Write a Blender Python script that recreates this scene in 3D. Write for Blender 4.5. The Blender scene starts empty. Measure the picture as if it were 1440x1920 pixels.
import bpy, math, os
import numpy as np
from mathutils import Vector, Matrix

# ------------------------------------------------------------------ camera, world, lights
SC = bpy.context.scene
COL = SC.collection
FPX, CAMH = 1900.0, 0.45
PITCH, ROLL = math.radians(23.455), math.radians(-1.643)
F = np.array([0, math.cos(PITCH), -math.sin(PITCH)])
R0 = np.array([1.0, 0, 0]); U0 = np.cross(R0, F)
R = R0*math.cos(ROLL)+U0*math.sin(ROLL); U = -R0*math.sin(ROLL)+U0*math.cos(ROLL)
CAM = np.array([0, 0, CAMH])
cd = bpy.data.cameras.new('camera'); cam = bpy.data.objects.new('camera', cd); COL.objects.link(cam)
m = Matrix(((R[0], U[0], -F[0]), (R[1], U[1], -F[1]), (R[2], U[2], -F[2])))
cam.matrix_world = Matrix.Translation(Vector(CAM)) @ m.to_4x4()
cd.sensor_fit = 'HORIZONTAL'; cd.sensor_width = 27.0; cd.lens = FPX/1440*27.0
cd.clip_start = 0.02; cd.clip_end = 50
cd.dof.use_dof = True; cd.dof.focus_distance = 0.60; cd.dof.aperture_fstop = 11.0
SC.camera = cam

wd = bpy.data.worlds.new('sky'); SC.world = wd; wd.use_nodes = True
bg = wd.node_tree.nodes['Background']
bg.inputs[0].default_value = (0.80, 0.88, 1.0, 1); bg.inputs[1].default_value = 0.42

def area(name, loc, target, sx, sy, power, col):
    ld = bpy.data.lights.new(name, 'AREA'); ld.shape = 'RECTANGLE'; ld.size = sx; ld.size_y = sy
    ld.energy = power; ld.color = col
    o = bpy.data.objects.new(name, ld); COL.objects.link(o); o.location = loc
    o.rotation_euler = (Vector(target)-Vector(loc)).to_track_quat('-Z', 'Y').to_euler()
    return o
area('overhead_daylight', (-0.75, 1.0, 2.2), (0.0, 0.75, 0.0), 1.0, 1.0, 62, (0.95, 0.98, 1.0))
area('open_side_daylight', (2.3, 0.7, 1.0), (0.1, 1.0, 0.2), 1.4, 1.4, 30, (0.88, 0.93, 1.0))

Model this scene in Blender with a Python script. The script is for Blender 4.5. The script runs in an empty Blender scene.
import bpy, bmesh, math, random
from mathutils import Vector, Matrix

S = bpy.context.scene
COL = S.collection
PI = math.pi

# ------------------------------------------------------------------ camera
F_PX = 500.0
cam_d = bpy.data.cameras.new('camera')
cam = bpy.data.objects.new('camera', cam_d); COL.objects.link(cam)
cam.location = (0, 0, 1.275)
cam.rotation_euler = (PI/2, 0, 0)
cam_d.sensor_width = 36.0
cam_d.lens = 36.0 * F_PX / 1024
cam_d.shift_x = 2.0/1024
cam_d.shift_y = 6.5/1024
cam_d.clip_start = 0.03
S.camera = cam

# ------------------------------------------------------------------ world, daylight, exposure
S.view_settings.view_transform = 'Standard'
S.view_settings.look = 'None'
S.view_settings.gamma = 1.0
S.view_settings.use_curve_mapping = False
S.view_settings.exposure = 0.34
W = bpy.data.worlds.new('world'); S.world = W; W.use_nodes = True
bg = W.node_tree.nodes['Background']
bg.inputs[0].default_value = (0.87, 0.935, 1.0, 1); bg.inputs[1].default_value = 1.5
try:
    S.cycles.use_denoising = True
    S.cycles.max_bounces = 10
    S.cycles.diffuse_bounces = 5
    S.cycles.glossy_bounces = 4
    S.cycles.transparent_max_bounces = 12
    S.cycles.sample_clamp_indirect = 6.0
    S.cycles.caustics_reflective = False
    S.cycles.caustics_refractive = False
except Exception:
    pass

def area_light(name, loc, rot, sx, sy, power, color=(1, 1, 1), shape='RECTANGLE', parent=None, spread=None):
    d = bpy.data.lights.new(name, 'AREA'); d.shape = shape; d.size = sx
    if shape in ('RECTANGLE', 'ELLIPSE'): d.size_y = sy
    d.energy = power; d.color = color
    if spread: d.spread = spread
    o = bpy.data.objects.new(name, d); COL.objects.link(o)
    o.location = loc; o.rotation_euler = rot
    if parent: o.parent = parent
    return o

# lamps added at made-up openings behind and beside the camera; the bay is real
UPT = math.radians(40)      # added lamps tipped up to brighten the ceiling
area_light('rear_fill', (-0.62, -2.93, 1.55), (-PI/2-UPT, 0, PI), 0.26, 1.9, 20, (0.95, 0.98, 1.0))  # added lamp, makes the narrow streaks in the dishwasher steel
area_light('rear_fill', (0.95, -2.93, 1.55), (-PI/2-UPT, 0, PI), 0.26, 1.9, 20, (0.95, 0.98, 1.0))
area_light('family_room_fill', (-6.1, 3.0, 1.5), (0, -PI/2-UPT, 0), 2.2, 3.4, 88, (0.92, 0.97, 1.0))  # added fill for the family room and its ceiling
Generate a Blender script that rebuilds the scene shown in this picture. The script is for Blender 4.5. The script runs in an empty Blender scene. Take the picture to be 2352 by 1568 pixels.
● ● ● ● ● ● ●
- PROBLEM REQUIREMENTS
Each line from the top of the material above through the line with "SC.camera = cam" must be echoed exactly, and no other line.

- TASK RESULT
Write a Blender Python script that recreates this scene in 3D. Write for Blender 4.5. The Blender scene starts empty. Measure the picture as if it were 1440x1920 pixels.
import bpy, math, os
import numpy as np
from mathutils import Vector, Matrix

# ------------------------------------------------------------------ camera, world, lights
SC = bpy.context.scene
COL = SC.collection
FPX, CAMH = 1900.0, 0.45
PITCH, ROLL = math.radians(23.455), math.radians(-1.643)
F = np.array([0, math.cos(PITCH), -math.sin(PITCH)])
R0 = np.array([1.0, 0, 0]); U0 = np.cross(R0, F)
R = R0*math.cos(ROLL)+U0*math.sin(ROLL); U = -R0*math.sin(ROLL)+U0*math.cos(ROLL)
CAM = np.array([0, 0, CAMH])
cd = bpy.data.cameras.new('camera'); cam = bpy.data.objects.new('camera', cd); COL.objects.link(cam)
m = Matrix(((R[0], U[0], -F[0]), (R[1], U[1], -F[1]), (R[2], U[2], -F[2])))
cam.matrix_world = Matrix.Translation(Vector(CAM)) @ m.to_4x4()
cd.sensor_fit = 'HORIZONTAL'; cd.sensor_width = 27.0; cd.lens = FPX/1440*27.0
cd.clip_start = 0.02; cd.clip_end = 50
cd.dof.use_dof = True; cd.dof.focus_distance = 0.60; cd.dof.aperture_fstop = 11.0
SC.camera = cam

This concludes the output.